XP2011 Day 1

The first day of XP2011 got off to a good start today. As your roaming reporter I think I will break down my experience of day one into the following categories: Conversations, Tutorials, & After hours.
Conversations
Starting your own conference – Beer in hand, I stumbled into a conversation about holding a future XP conference in Vienna. What a fabulous idea! I’m currently playing a small role in helping with site selection for a conference in the pacific northwest, so I’m particularly interested in this topic. Setting up a conference is a very complicated affair. It involves many different factors that I’m only now coming to appreciate: site location, catering, services (wifi, etc.) atmosphere, organization type, and the list goes on.
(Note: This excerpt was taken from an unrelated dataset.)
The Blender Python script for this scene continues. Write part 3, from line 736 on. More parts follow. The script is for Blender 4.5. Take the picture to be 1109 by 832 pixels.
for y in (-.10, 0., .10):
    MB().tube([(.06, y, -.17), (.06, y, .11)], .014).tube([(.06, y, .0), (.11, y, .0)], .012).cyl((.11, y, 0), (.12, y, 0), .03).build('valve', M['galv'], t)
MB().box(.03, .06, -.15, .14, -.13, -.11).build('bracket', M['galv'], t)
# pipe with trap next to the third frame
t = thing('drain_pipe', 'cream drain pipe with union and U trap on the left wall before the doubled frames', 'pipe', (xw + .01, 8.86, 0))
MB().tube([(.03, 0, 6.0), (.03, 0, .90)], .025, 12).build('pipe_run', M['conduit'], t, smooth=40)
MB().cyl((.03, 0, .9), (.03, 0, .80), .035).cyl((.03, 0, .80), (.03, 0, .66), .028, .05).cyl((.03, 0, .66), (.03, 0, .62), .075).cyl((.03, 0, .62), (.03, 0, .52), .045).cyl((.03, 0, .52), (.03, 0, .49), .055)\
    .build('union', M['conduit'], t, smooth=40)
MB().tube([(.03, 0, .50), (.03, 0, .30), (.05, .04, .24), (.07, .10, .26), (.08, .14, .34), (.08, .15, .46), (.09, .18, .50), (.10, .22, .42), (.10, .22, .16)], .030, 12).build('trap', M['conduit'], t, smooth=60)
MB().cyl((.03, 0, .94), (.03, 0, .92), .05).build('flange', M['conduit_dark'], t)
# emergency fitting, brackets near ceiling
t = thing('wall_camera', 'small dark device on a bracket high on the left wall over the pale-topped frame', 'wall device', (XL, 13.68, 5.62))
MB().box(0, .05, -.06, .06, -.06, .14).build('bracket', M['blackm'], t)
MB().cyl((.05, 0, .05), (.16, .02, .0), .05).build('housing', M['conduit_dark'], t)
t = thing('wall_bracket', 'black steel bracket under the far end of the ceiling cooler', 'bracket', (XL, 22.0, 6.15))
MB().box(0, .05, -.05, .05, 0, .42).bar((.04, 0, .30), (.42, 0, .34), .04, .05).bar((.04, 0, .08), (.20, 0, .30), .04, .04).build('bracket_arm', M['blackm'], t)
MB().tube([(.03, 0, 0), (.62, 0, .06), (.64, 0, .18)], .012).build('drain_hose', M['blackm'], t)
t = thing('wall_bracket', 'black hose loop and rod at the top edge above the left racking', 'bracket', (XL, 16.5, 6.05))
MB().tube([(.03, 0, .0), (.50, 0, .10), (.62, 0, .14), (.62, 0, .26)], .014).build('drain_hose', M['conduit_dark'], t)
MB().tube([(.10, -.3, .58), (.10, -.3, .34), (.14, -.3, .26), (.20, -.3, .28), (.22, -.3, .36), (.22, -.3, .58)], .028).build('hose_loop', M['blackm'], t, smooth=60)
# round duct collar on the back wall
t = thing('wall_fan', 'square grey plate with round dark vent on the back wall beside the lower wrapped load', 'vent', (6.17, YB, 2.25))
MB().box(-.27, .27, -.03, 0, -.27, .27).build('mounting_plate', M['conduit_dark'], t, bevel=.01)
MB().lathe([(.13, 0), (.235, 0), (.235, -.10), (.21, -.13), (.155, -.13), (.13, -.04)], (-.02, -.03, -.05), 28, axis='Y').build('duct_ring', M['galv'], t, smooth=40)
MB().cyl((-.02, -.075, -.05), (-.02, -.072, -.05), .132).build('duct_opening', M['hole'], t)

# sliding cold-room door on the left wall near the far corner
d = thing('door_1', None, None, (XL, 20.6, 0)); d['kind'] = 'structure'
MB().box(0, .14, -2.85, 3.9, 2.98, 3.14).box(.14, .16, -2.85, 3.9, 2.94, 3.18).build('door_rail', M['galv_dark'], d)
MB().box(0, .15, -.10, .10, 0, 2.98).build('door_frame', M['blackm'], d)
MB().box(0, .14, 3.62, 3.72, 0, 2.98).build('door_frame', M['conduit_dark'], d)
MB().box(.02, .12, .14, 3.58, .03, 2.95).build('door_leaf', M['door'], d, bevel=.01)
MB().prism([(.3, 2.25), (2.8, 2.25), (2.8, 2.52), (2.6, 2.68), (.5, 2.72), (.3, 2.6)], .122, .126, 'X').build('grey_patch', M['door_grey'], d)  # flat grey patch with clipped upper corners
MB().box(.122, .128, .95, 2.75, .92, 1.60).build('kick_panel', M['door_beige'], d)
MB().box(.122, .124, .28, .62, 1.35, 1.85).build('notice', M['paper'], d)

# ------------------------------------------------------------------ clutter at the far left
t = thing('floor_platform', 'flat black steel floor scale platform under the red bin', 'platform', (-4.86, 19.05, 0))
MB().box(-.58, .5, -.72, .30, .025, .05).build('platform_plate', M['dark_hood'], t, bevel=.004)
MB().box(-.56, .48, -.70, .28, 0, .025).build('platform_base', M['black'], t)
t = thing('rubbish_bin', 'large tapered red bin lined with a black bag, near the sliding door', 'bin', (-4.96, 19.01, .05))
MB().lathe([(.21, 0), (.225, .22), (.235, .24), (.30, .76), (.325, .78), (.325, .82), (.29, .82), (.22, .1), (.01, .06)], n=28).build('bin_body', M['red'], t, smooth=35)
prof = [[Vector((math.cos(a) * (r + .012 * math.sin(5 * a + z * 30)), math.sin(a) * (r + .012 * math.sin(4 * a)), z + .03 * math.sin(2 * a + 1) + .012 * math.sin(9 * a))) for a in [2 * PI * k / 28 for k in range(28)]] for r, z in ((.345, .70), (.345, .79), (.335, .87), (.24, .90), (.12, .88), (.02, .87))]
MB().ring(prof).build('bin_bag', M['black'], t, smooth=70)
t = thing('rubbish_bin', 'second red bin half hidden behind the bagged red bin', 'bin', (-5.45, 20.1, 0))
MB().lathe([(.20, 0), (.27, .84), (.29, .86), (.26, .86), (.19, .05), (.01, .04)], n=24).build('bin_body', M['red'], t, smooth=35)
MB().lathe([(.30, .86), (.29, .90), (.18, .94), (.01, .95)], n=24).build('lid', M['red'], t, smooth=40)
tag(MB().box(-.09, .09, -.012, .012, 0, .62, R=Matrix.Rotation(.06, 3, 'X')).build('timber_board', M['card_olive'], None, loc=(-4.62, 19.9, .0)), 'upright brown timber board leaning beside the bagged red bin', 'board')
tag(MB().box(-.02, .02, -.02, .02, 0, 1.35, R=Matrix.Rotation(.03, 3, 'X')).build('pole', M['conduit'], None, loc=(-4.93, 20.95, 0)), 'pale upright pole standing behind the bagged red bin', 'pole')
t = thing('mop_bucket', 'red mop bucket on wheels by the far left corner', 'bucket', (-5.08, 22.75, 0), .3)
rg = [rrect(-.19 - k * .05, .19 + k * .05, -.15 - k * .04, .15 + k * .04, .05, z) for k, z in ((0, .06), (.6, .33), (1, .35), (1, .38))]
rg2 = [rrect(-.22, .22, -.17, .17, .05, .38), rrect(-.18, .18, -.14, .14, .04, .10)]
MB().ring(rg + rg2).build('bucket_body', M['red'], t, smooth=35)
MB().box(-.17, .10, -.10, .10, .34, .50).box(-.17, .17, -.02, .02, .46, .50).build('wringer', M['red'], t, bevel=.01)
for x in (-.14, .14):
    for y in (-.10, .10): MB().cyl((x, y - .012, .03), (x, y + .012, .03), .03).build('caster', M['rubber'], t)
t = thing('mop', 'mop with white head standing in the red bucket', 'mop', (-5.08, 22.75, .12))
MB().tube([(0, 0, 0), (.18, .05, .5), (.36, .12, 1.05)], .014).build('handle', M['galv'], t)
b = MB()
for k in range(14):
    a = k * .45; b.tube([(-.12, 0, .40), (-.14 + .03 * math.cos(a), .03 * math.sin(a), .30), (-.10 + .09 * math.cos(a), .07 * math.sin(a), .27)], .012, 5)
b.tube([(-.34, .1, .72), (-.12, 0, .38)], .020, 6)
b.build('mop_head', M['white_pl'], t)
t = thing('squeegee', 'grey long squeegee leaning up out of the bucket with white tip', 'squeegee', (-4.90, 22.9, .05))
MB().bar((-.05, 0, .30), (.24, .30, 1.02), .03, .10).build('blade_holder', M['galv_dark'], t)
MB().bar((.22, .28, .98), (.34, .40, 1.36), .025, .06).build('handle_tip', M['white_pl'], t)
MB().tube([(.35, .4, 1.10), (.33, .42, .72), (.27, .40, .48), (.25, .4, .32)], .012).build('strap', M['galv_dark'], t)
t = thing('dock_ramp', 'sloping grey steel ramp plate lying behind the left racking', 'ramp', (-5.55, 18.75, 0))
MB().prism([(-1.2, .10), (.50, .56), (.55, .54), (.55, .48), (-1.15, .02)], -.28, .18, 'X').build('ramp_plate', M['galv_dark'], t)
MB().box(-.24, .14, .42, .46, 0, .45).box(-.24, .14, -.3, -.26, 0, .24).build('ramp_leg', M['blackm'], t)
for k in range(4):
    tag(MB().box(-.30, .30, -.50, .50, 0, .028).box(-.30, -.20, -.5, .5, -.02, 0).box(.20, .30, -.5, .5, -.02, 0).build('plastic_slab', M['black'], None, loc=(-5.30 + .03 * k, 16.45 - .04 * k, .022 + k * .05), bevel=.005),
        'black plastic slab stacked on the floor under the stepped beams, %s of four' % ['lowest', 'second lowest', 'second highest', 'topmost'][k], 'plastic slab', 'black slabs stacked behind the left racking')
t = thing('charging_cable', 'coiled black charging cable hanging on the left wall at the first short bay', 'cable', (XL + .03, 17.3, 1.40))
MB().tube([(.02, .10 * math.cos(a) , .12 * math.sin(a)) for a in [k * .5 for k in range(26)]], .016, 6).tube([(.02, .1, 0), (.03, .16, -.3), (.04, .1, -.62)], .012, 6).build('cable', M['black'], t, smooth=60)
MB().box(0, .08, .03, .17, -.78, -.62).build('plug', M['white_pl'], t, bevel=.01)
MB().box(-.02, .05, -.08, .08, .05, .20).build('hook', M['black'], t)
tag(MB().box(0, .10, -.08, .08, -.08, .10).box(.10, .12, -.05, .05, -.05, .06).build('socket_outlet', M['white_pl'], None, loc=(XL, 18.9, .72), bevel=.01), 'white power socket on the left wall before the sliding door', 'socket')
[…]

The more I get to know people who take on this challenging task, the more I respect them and the work that they do.
On a related note, I see small conferences as a critical part of the overall conference ecosystem and a vital source of originality for the overall conference system. I see ideas get introduced and developed (0r killed) in small conferences that then evolve into the new ideas that pop up in the larger conferences. So I think we need to encourage more small conferences.
ALE Network – Those crazy Europeans are at it again! Being an American I didn’t participate, but I really like the energy that I feel behind this movement. I wasn’t in the super secret meeting, but I wholeheartedly support whatever those wacky Europeans come up with! Apparently they are going to take over the world with LEGOs. Let’s see if this movement has momentum. I know my kids are on board.
Vegetarians starve in Madrid – Yes, this is my exclusive scoop for the conference. I spoke with a few vegetarians tonight. Apparently there are no vegetables in Madrid. None. The poor bastards are starving. It’s quite sad. A moment of silence for the vegetarians please. The good news for the rest of us carnivores: vegetarians are really very tasty.
Tutorials
Agile Software Development with Distributed Teams w/Jutta Eckstein
This topic isn’t a new one for me. In fact, this session was one of those where you come to realize that you know quite a lot on the subject. Then the hard part is to balance letting the speaker talk with your own desire to contribute your own point of view. I also felt like there were some key points that I really needed to explore in much more detail, but perhaps that wasn’t as relevant to others in the room. I think Jutta did a great job in presenting a comprehensive overview of many of the key issues to address in working with distributed/dispersed teams. She obviously has a lot of experience in the domain and has written two books on the topic.
However…this topic is insanely complex and I think it deserves even more attention than it currently gets. The real questions that I encounter with distributed teams are wicked hard and they don’t give way to simple, stock agile answers. Strangely enough, when she addressed trust the conversation started to sound a lot like the introduction to my Silo Busting tutorial – so I invited her to come! I think trust is a very important and under appreciated topic for inter team communication.
The Other Session
I have a confession to make. I saw myself in the second session today and I felt more than a little uncomfortable. The speaker was skilled – he really had a talent for speaking to a crowd, but you could see that the ideas were still being worked out. I saw a bit of myself in that speaker today and quite frankly, it made me feel awkward. I will not criticize – to do so would only be to criticize myself. But at the same time I wanted so badly to jump up and help out. Sometimes the hardest sessions to attend are those where the potential of the speaker and the subject are the most obvious. I’m still processing my feelings on this one. Perhaps this is more about me and less about the speaker. Hmmm…food for thought.
So I took a nap.
After Hours
Welcome Reception
Well, after the obligatory speeches from boring people you’d rather not listen too, the beer poured freely and the tapas kept coming. It was a relatively small crowd as these things go, but it kept going for a good three hours. It was nice to drift in and out of some very engaging conversations. I talked about everything from basketball, to ice hockey, to Madrid weather, to sessions held today, to the future of the Agile Manifesto (I think we agreed that after 10 years those particular stone tablets should be smashed). All in all, not a bad way to spend an evening with a drink in each hand.